I know that this might sound daft, but I think that there are some things which should be praised because of the elegant solutions they have employed. Whether by design or sheer dumb luck, I think that the stairs at Milsons Point Railway Station are practically perfect in every way.

The rise between each stair is perfect. You're not straining to climb up the side of a cliff with every step and the run is also perfect and accommodates a size 9 shoe absolutely perfectly. The width of the stairs is perfect and allows substantial ingress and egress of passage, even when there are trains arriving hither and yon up above. There are also windbreakers at station level, which means that even on windy days, for a train station which is both exposed and almost on top of the harbour, passengers can ascend and descend without copping a battering from the wrath of the elements.
Every single thing about the stairs at Milsons Point Railway Station is so utterly perfect in every conceivable way that its very existence is almost a fluke of history.

Yes there are grander stations in Sydney such as Sydney Terminal with its steel frame, arching cathedral like above; there are the twin jewels of the City Circle, Museum and St James, which are prettier than a chocolate box at Christmas; and there is what's left of the modernist Eastern Suburbs Railway line with its tiles and two-tone colour schemes but only Milsons Point Railway Station has a feature where function trumps form so eloquently.

Yet there is a kind of sadness in this perfection, a melancholia which goes by unnoticed by the general public. Maybe a few of the many throngs who cross the Sydney Harbour Bridge daily, notice this sadness but if they do, they remain silent.
Milsons Point Railway Station is a twin. Its twin died a forlorn death when the Cahill Expressway appeared and then finally when the Warringah Expressway devoured entire streets of North Sydney, the body was disposed of. I refer to the Milsons Point Tram Station which used to stand on the elevated platform where the toll booths and lanes 7 & 8 now run. Trams used to fly over the Bradfield Highway to North Sydney Station and Blue St via a box girder bridge but once the tram lines were unceremoniously ripped asunder, the tram station ceased to have a purpose.
The perfect stairways at the Railway Station were duplicated at the Tram Station and alas they too faced the hand of destruction.
Milsons Point Railway Station hasn't mourned its twin's loss though.
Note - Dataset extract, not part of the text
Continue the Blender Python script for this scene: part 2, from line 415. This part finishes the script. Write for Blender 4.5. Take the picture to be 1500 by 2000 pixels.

As the sole remaining station on the bridge's approaches, it is a glory hog. It has become a prime vantage point from which to watch the New Year's fireworks displays and the bridge itself is still something whose glow it can bask in.

Beautiful perfection; melancholic destruction - What did you see in this picture? If you still say "a shoe on a set of stairs" then I still don't question your powers of observation. You may however, question my sanity because I just wrote a 770 word piece about a set of stairs.